◆ WHAT TO DO: Copy all entries without alteration and skip the pictures they hold.

╭──

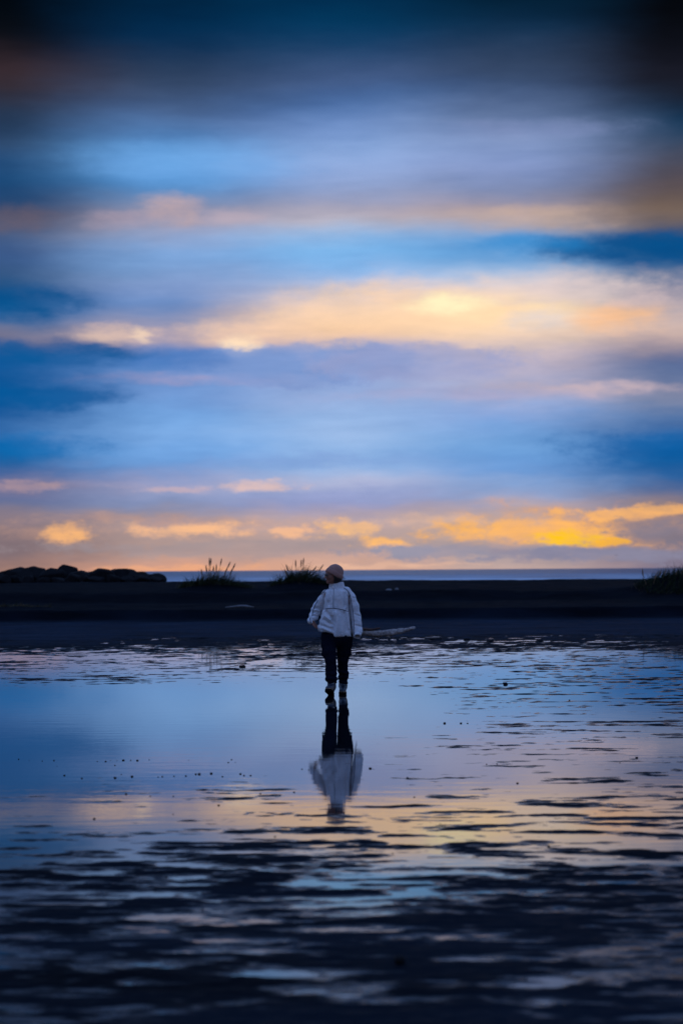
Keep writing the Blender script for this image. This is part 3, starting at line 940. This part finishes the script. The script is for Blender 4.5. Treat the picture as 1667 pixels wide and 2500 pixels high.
# boots ------------------------------------------------------------
def boot(ankle, heel, toe, lab_w, lift):
    a, h_, t_ = (np.asarray(q, float) for q in (ankle, heel, toe))
    ax = t_ - h_; ln = np.linalg.norm(ax); ax /= ln
    side = np.cross(ax, (0, 0, 1.0)); side /= np.linalg.norm(side)
    up = np.cross(side, ax)
    B = np.stack([side, ax, up], 0)
    def loc(P): return (P - h_) @ B.T
    def outline(q, grow):
        y = q[:, 1]
        w = np.interp(y, [-.035, 0, .06, .12, .18, .225, .25], [.030, .036, .036, .043, .046, .036, .020])
        return smax(np.abs(q[:, 0] - 0.004) - w - grow, smax(-y - .035 - grow, y - .245 - grow, 0.01), 0.035)
    def upper(P):
        q = loc(P)
        d = outline(q, 0.0)
        hgt = np.interp(q[:, 1], [-.03, .06, .10, .15, .20, .245], [.11, .115, .095, .072, .060, .048])
        d = smax(d, q[:, 2] - hgt, 0.035); d = smax(d, 0.012 - q[:, 2], 0.004)
        sh = chain(P, [(h_ + up * .07 + ax * .025, .046), (a, .052), (a + np.array([0, 0, .055]), .056)], 0.02)
        sh = smax(sh, P[:, 2] - (a[2] + .062), 0.008)
        d = smin(d, sh, 0.03)
        return d + 0.002 * fbm(P[:, 0] * 30, P[:, 2] * 40, P[:, 1] * 30, octv=2)
    def sole(P):
        q = loc(P)
        d = outline(q, 0.006)
        d = smax(d, np.abs(q[:, 2] + 0.002) - 0.016, 0.006)
        gro = np.maximum(0.006 - np.abs(((q[:, 1] + 0.01) % 0.030) - 0.015), 0)
        return d + np.where(q[:, 2] < -0.010, gro * 0.9, 0)
    lo = np.minimum(np.minimum(a, h_), t_) - .1; hi = np.maximum(np.maximum(a, h_), t_) + .12
    b = sdf_obj('boot', upper, lo, hi, 0.004, MAT['boot'], person, 1)
    sdf_obj('sole', sole, lo, hi, 0.003, MAT['sole'], b, 1)
    # collar trim and the stitched welt round the sole
    ring = [a + np.array([.054 * math.cos(q), .056 * math.sin(q), .055 + .006 * math.sin(q * 2 + 1)]) for q in np.linspace(0, 2 * math.pi, 33)]
    vs, fs = tube(ring, .0055, 6, False); mesh_obj('collar_trim', vs, fs, MAT['trim'], b)
    ww = []
    for y, s in [(yy, 1) for yy in np.linspace(-.03, .24, 16)] + [(yy, -1) for yy in np.linspace(.24, -.03, 16)]:
        w = float(np.interp(y, [-.035, 0, .06, .12, .18, .225, .25], [.020, .034, .036, .043, .045, .034, .012]))
        ww.append(h_ + side * (.004 + s * (w + .002)) + ax * y + up * .0165)
    ww.append(ww[0])
    vs, fs = tube(ww, .0032, 6, False); mesh_obj('welt', vs, fs, MAT['welt'], b)
    # laces across the instep
    for k in range(4):
        y = .085 + .022 * k; hz = float(np.interp(y, [.06, .10, .15, .20], [.118, .099, .076, .063]))
        p = [h_ + side * x + ax * (y + .004 * (-1) ** k * x / .02) + up * (hz + .001 - 6 * x * x) for x in np.linspace(-.024, .024, 7)]
        vs, fs = tube(p, .0028, 6); mesh_obj('lace', vs, fs, MAT['piping'], b)
    return b

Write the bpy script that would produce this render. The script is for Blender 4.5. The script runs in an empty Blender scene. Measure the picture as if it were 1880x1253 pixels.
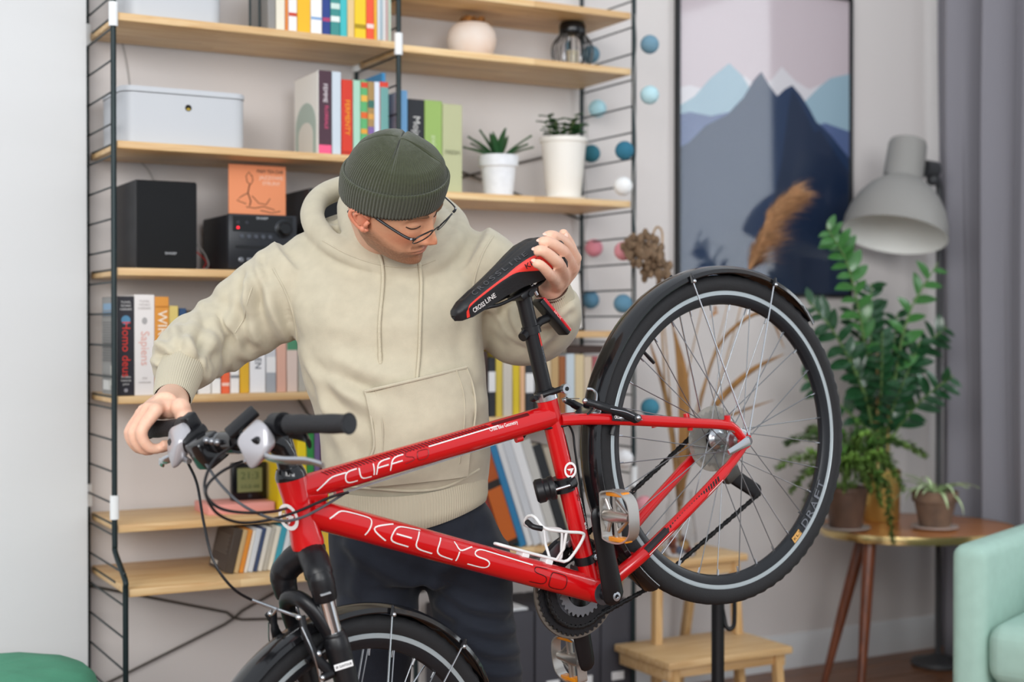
import bpy, bmesh, math, random
from mathutils import Vector, Matrix, Quaternion
from mathutils.bvhtree import BVHTree
import numpy as np
random.seed(7); rng = np.random.default_rng(7)
SC = bpy.context.scene
COL = SC.collection
PI = math.pi
# ------------------------------------------------------------------ camera, world, lights, exposure
TH = math.radians(28.9)                                   # the shelf wall runs away to the right at this angle
U = Vector((math.cos(TH), math.sin(TH), 0)); N = Vector((math.sin(TH), -math.cos(TH), 0))
O = Vector((-1.1512, 3.8421, 0))                          # foot of the wall behind the shelf's left end
def WP(s, n, z): return O + U*s + N*n + Vector((0, 0, z))  # s along the wall, n out from it, z up
cam = bpy.data.cameras.new('camera'); cam_o = bpy.data.objects.new('camera', cam); COL.objects.link(cam_o)
cam.sensor_width = 36; cam.lens = 50.0; cam.clip_start = .05
cam_o.location = (0, 0, 1.2); cam_o.rotation_euler = (PI/2 - .00919, 0, 0)
cam.dof.use_dof = True; cam.dof.focus_distance = 2.78; cam.dof.aperture_fstop = 2.4
SC.camera = cam_o
world = bpy.data.worlds.new('world'); SC.world = world; world.use_nodes = True
bg = world.node_tree.nodes['Background']; bg.inputs[0].default_value = (.86, .92, 1.0, 1); bg.inputs[1].default_value = .85
def area(name, loc, target, sx, sy, power, col=(1, 1, 1)):
    l = bpy.data.lights.new(name, 'AREA'); l.shape = 'RECTANGLE'; l.size = sx; l.size_y = sy; l.energy = power; l.color = col
    o = bpy.data.objects.new(name, l); COL.objects.link(o); o.location = loc
    o.rotation_euler = (Vector(target) - Vector(loc)).to_track_quat('-Z', 'Y').to_euler(); return o
area('daylight_front_window', (-1.6, -2.0, 2.6), (.1, 3.6, 1.0), 3.0, 2.2, 165, (1, .985, .96))
area('fill_light_front_right', (2.0, -2.6, 2.5), (1.0, 5.0, 1.1), 2.2, 2.0, 120, (.97, .985, 1))  # added fill, no window behind it: brightens the right end of the wall
area('daylight_side_window', WP(3.95, 2.36, 2.0), WP(1.2, 1.0, 1.45), 1.1, 2.5, 31, (.9, .96, 1))
SC.view_settings.view_transform = 'Standard'; SC.view_settings.look = 'None'
SC.view_settings.exposure = 0.0; SC.view_settings.gamma = 1.0; SC.view_settings.use_curve_mapping = False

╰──

◆ ANSWER FOR THIS EXERCISE:
Keep writing the Blender script for this image. This is part 3, starting at line 940. This part finishes the script. The script is for Blender 4.5. Treat the picture as 1667 pixels wide and 2500 pixels high.
# boots ------------------------------------------------------------
def boot(ankle, heel, toe, lab_w, lift):
    a, h_, t_ = (np.asarray(q, float) for q in (ankle, heel, toe))
    ax = t_ - h_; ln = np.linalg.norm(ax); ax /= ln
    side = np.cross(ax, (0, 0, 1.0)); side /= np.linalg.norm(side)
    up = np.cross(side, ax)
    B = np.stack([side, ax, up], 0)
    def loc(P): return (P - h_) @ B.T
    def outline(q, grow):
        y = q[:, 1]
        w = np.interp(y, [-.035, 0, .06, .12, .18, .225, .25], [.030, .036, .036, .043, .046, .036, .020])
        return smax(np.abs(q[:, 0] - 0.004) - w - grow, smax(-y - .035 - grow, y - .245 - grow, 0.01), 0.035)
    def upper(P):
        q = loc(P)
        d = outline(q, 0.0)
        hgt = np.interp(q[:, 1], [-.03, .06, .10, .15, .20, .245], [.11, .115, .095, .072, .060, .048])
        d = smax(d, q[:, 2] - hgt, 0.035); d = smax(d, 0.012 - q[:, 2], 0.004)
        sh = chain(P, [(h_ + up * .07 + ax * .025, .046), (a, .052), (a + np.array([0, 0, .055]), .056)], 0.02)
        sh = smax(sh, P[:, 2] - (a[2] + .062), 0.008)
        d = smin(d, sh, 0.03)
        return d + 0.002 * fbm(P[:, 0] * 30, P[:, 2] * 40, P[:, 1] * 30, octv=2)
    def sole(P):
        q = loc(P)
        d = outline(q, 0.006)
        d = smax(d, np.abs(q[:, 2] + 0.002) - 0.016, 0.006)
        gro = np.maximum(0.006 - np.abs(((q[:, 1] + 0.01) % 0.030) - 0.015), 0)
        return d + np.where(q[:, 2] < -0.010, gro * 0.9, 0)
    lo = np.minimum(np.minimum(a, h_), t_) - .1; hi = np.maximum(np.maximum(a, h_), t_) + .12
    b = sdf_obj('boot', upper, lo, hi, 0.004, MAT['boot'], person, 1)
    sdf_obj('sole', sole, lo, hi, 0.003, MAT['sole'], b, 1)
    # collar trim and the stitched welt round the sole
    ring = [a + np.array([.054 * math.cos(q), .056 * math.sin(q), .055 + .006 * math.sin(q * 2 + 1)]) for q in np.linspace(0, 2 * math.pi, 33)]
    vs, fs = tube(ring, .0055, 6, False); mesh_obj('collar_trim', vs, fs, MAT['trim'], b)
    ww = []
    for y, s in [(yy, 1) for yy in np.linspace(-.03, .24, 16)] + [(yy, -1) for yy in np.linspace(.24, -.03, 16)]:
        w = float(np.interp(y, [-.035, 0, .06, .12, .18, .225, .25], [.020, .034, .036, .043, .045, .034, .012]))
        ww.append(h_ + side * (.004 + s * (w + .002)) + ax * y + up * .0165)
    ww.append(ww[0])
    vs, fs = tube(ww, .0032, 6, False); mesh_obj('welt', vs, fs, MAT['welt'], b)
    # laces across the instep
    for k in range(4):
        y = .085 + .022 * k; hz = float(np.interp(y, [.06, .10, .15, .20], [.118, .099, .076, .063]))
        p = [h_ + side * x + ax * (y + .004 * (-1) ** k * x / .02) + up * (hz + .001 - 6 * x * x) for x in np.linspace(-.024, .024, 7)]
        vs, fs = tube(p, .0028, 6); mesh_obj('lace', vs, fs, MAT['piping'], b)
    return b

Write the bpy script that would produce this render. The script is for Blender 4.5. The script runs in an empty Blender scene. Measure the picture as if it were 1880x1253 pixels.
import bpy, bmesh, math, random
from mathutils import Vector, Matrix, Quaternion
from mathutils.bvhtree import BVHTree
import numpy as np
random.seed(7); rng = np.random.default_rng(7)
SC = bpy.context.scene
COL = SC.collection
PI = math.pi
# ------------------------------------------------------------------ camera, world, lights, exposure
TH = math.radians(28.9)                                   # the shelf wall runs away to the right at this angle
U = Vector((math.cos(TH), math.sin(TH), 0)); N = Vector((math.sin(TH), -math.cos(TH), 0))
O = Vector((-1.1512, 3.8421, 0))                          # foot of the wall behind the shelf's left end
def WP(s, n, z): return O + U*s + N*n + Vector((0, 0, z))  # s along the wall, n out from it, z up
cam = bpy.data.cameras.new('camera'); cam_o = bpy.data.objects.new('camera', cam); COL.objects.link(cam_o)
cam.sensor_width = 36; cam.lens = 50.0; cam.clip_start = .05
cam_o.location = (0, 0, 1.2); cam_o.rotation_euler = (PI/2 - .00919, 0, 0)
cam.dof.use_dof = True; cam.dof.focus_distance = 2.78; cam.dof.aperture_fstop = 2.4
SC.camera = cam_o
world = bpy.data.worlds.new('world'); SC.world = world; world.use_nodes = True
bg = world.node_tree.nodes['Background']; bg.inputs[0].default_value = (.86, .92, 1.0, 1); bg.inputs[1].default_value = .85
def area(name, loc, target, sx, sy, power, col=(1, 1, 1)):
    l = bpy.data.lights.new(name, 'AREA'); l.shape = 'RECTANGLE'; l.size = sx; l.size_y = sy; l.energy = power; l.color = col
    o = bpy.data.objects.new(name, l); COL.objects.link(o); o.location = loc
    o.rotation_euler = (Vector(target) - Vector(loc)).to_track_quat('-Z', 'Y').to_euler(); return o
area('daylight_front_window', (-1.6, -2.0, 2.6), (.1, 3.6, 1.0), 3.0, 2.2, 165, (1, .985, .96))
area('fill_light_front_right', (2.0, -2.6, 2.5), (1.0, 5.0, 1.1), 2.2, 2.0, 120, (.97, .985, 1))  # added fill, no window behind it: brightens the right end of the wall
area('daylight_side_window', WP(3.95, 2.36, 2.0), WP(1.2, 1.0, 1.45), 1.1, 2.5, 31, (.9, .96, 1))
SC.view_settings.view_transform = 'Standard'; SC.view_settings.look = 'None'
SC.view_settings.exposure = 0.0; SC.view_settings.gamma = 1.0; SC.view_settings.use_curve_mapping = False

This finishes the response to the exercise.